Hinsdale Central High School

Douglas Newby

Membership level: Hall of Fame

Douglas Newby

Inductee Year 2022
Douglas Newby
The aesthetics of Hinsdale shaped Douglas Newby’s sense of style and place. It was at Hinsdale High School where his passion for community involvement originated. His Hinsdale classmates, friends and mentors instilled confidence and vision to venture into uncharted territory and promote new ideas and initiatives. Doug Newby’s early home at 18 South Park and the surrounding neighborhood (now Robbins Park Historic District) and Oak School were where his interest in sports began. Burns Field was the site of Doug Newby’s first public athletic triumphs. Here, he won three successive age group Hinsdale speedskating championships, and as a fourth grader started as a receiver and defensive back on the championship team in the Hinsdale/Clarendon Hills fourth- and fifth-grade Junior Chamber of Commerce six-man touch football league. After subsequent years as the last man on teams, Doug Newby lettered in tennis and basketball his junior year and received conference honors in basketball his senior year, setting the stage for becoming an intramural all-star at SMU. Delivering newspapers on his father’s childhood 1936 Elgin bicycle to the historic homes adjacent to downtown Hinsdale gave Doug a sense of the architectural cadence of a neighborhood, as did riding his three-speed English racer to Oak School under the arching trees and walking to the triangle on Park to play kickball. At Oak School, watching the ongoing success of older Hinsdale students instilled a sense of possibilities and expectations. Mowing yards, shoveling snow or just interacting with neighbors who were CEOs or business leaders inspired confidence going forward. While he can recall details of nearly all of his high school games and matches, Doug’s greatest thrill came from writing for the Hinsdale Courier, founding the upperclassmen cheering squad, Sons of Satan, and his role as Varsity Club social chair, overseeing homecoming assemblies and serving as pep rally chairman. These high school activities propelled his participation at SMU where he was elected head cheerleader by the student body while still a freshman, contributed to the campus newspaper, served on an academic council, founded the SMU Frisbee Foundation, and was one of the 12 from his class tapped for the men’s honorary society for leadership, Knights of Cycen Fjodr. Writing op-eds, articles, books, serving on nonprofit boards, committees and commissions, and cheering on others’ projects continued.
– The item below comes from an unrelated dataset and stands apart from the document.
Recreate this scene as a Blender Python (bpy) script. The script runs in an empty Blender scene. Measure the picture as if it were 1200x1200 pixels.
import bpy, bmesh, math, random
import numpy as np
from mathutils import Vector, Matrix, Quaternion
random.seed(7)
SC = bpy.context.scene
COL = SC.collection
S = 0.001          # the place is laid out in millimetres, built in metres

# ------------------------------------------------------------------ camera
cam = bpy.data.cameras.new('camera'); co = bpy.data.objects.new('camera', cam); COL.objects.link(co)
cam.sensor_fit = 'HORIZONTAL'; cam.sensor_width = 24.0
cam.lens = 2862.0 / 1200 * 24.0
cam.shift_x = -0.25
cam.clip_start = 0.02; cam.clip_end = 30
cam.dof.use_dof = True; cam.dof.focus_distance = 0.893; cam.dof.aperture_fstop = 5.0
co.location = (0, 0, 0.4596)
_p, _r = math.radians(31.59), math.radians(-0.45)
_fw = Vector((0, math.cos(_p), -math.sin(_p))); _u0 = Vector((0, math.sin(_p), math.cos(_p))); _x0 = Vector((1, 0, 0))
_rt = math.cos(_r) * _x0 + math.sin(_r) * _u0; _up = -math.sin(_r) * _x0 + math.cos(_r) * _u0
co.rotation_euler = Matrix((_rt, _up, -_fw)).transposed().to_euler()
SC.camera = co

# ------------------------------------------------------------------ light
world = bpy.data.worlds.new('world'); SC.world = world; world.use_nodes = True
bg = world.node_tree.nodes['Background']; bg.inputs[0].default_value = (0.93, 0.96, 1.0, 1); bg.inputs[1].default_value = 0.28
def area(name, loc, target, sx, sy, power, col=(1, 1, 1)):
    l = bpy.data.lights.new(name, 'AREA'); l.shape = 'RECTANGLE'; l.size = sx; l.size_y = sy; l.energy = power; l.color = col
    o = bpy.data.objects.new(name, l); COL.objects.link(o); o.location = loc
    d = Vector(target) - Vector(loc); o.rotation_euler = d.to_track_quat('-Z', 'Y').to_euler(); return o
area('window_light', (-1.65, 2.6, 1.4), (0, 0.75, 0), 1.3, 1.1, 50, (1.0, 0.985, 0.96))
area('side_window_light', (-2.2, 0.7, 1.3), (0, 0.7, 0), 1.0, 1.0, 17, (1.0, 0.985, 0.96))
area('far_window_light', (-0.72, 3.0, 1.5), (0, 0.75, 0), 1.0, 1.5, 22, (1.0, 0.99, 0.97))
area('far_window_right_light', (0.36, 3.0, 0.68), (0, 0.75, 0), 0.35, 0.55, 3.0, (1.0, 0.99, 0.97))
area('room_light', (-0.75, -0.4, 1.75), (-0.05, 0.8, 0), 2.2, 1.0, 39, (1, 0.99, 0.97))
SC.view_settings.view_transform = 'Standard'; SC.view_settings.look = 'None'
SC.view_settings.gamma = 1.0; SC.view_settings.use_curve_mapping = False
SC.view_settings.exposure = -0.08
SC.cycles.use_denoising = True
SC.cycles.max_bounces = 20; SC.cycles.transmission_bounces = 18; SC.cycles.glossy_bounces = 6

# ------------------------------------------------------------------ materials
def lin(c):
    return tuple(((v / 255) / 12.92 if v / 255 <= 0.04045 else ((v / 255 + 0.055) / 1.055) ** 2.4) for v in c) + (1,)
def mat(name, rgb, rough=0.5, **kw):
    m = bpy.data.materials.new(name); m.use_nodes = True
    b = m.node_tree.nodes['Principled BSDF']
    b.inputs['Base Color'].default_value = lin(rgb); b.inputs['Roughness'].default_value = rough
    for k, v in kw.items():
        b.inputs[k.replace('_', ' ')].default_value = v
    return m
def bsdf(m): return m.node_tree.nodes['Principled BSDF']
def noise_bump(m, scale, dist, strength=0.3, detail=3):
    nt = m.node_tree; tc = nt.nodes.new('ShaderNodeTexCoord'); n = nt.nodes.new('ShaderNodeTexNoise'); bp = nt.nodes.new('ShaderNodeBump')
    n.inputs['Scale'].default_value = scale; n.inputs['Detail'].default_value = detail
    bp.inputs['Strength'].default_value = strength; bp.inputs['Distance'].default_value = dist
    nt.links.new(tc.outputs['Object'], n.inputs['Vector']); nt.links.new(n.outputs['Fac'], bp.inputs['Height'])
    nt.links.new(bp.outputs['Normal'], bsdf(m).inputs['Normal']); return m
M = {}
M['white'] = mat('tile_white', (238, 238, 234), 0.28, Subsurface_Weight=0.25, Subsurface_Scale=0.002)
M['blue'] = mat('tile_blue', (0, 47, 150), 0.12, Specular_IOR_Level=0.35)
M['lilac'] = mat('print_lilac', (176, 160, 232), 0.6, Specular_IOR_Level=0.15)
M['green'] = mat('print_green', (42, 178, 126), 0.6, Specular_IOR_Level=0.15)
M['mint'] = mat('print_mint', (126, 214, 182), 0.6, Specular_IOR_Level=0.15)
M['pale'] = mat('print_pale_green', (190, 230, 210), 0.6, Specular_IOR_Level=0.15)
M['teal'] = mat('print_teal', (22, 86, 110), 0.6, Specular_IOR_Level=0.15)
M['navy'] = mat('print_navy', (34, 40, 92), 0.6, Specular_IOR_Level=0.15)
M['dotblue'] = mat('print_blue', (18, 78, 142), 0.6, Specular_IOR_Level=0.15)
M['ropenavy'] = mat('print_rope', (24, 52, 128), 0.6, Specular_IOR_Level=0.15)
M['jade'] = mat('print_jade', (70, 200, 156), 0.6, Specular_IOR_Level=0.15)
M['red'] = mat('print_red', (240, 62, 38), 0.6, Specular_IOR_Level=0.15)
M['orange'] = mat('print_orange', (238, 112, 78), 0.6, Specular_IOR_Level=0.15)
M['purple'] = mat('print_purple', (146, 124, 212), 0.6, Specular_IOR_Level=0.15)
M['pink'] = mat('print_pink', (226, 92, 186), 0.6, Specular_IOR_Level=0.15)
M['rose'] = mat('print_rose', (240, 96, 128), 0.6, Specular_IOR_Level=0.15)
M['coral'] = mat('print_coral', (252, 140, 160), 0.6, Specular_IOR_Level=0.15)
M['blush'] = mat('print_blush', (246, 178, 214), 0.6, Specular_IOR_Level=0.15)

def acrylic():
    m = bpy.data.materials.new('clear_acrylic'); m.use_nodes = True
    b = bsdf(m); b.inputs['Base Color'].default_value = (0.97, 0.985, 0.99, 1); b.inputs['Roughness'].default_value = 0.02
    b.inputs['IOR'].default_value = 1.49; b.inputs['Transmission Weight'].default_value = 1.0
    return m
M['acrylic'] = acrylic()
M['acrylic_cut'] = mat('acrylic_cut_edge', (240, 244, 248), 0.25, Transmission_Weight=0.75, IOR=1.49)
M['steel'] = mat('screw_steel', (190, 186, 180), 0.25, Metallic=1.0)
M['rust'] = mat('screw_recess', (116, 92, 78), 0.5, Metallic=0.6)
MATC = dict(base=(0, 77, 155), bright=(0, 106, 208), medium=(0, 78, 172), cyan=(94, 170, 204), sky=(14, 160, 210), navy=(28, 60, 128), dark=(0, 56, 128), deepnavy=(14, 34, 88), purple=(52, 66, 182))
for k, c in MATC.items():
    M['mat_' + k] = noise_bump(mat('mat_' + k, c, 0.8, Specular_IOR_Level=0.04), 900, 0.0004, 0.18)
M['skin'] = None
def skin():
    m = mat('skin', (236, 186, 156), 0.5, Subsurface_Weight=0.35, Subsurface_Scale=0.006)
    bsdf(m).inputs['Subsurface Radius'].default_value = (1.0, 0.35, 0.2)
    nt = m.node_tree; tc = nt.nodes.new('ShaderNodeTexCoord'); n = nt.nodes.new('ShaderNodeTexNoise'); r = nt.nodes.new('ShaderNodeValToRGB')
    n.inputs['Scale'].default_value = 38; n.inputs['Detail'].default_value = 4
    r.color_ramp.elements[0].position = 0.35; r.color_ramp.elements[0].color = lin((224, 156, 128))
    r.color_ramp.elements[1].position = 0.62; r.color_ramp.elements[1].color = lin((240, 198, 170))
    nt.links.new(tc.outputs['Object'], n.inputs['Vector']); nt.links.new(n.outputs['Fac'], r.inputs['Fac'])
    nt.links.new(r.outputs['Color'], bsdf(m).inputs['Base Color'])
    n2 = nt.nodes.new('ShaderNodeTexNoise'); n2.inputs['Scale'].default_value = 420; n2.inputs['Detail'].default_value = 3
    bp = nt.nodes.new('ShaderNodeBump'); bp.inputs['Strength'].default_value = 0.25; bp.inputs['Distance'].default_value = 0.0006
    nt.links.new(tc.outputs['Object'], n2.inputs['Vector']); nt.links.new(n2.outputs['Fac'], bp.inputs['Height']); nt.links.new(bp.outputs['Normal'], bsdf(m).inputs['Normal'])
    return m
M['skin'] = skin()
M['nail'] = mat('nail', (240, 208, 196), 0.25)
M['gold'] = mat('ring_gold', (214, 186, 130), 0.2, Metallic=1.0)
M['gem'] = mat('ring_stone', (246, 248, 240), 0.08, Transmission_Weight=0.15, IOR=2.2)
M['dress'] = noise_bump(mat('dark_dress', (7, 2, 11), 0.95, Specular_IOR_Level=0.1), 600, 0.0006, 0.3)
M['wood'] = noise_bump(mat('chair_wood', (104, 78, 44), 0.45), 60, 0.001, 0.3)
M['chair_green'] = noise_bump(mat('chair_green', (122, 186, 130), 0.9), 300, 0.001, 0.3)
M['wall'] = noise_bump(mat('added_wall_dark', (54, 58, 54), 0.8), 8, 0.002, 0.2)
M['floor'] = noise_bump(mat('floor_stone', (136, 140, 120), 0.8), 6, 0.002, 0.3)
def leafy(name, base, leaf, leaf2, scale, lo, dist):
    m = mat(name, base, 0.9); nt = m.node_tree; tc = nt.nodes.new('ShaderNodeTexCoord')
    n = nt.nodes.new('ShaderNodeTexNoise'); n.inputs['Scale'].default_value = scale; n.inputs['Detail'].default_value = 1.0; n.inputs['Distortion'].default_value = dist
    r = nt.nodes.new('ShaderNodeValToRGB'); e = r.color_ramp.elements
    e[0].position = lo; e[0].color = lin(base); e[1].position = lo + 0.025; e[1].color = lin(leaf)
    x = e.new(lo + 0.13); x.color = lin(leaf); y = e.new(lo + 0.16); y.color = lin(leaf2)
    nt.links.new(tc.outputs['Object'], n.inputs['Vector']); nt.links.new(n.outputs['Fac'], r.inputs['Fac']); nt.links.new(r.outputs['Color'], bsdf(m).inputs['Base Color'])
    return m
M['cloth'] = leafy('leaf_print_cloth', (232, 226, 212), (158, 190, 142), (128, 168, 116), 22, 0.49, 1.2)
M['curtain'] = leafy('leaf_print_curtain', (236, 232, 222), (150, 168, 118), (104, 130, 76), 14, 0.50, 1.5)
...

The Hinsdale village experience drove every meaningful civic and career decision for Doug Newby, from obtaining a master’s degree in public administration (a city manager’s degree), to buying a Dallas home just out of college. This home, in what was Dallas’ finest neighborhood in 1905, had fallen into severe disrepair. Doug’s vision for revitalizing the neighborhood lead him to become a real estate broker specializing in houses needing renovation and architecturally significant homes. Doug Newby recognized that jumping in front of bulldozers and arguing for the historic merits of a house was not effective. Instead, he was the first in the country to promote the greater economic value of the home and a critical number of other homes in the neighborhood were preserved. In Munger Place and the surrounding 100-blocks (2,000 structures), Doug Newby initiated the largest rezoning in Dallas and the largest multifamily zoning to single-family zoning in the country. This single-family rezoning effort became the platform for Fannie Mae’s first inner city loans in the nation. Munger Place was placed on the National Register of Historic Places in 1978 and became Dallas’ first historic district. Forty-five years later, after additional Doug Newby initiatives, all 2,000 homes in the 100-block rezoned area, now known as the Peak Suburban, Munger Place, and Junius Heights Historic Districts, have been preserved. One billion dollars has been invested into the renovation of this historic neighborhood. Munger Place and the area became a little bit of Hinsdale and a whole lot of Dallas.

Doug Newby has supported and underwritten his interests in preservation, architecture and neighborhoods as a real estate broker by establishing Douglas Newby and Associates, Specializing in Architecturally Significant Homes. He understands a neglected residential area desperately needs a real estate broker to put a buyer and seller together and, in expensive neighborhoods, a real estate broker must articulate a compelling aesthetic and economic reason to preserve a home.

Other Douglas Newby projects of interest include creating the Dallas Restoration House of the Year Award, the first in the country, and organizing the first Dallas architectural survey of significant homes. Doug Newby has also written two books, numerous articles and several op-eds, and created YouTube videos (including a TEDx Talk) to promote preservation, neighborhoods, good architecture, and homes that make us happy. Currently, Douglas Newby is writing another book: Organic Urbanism: Nurturing the Evolution of a City with Vibrancy and Nature.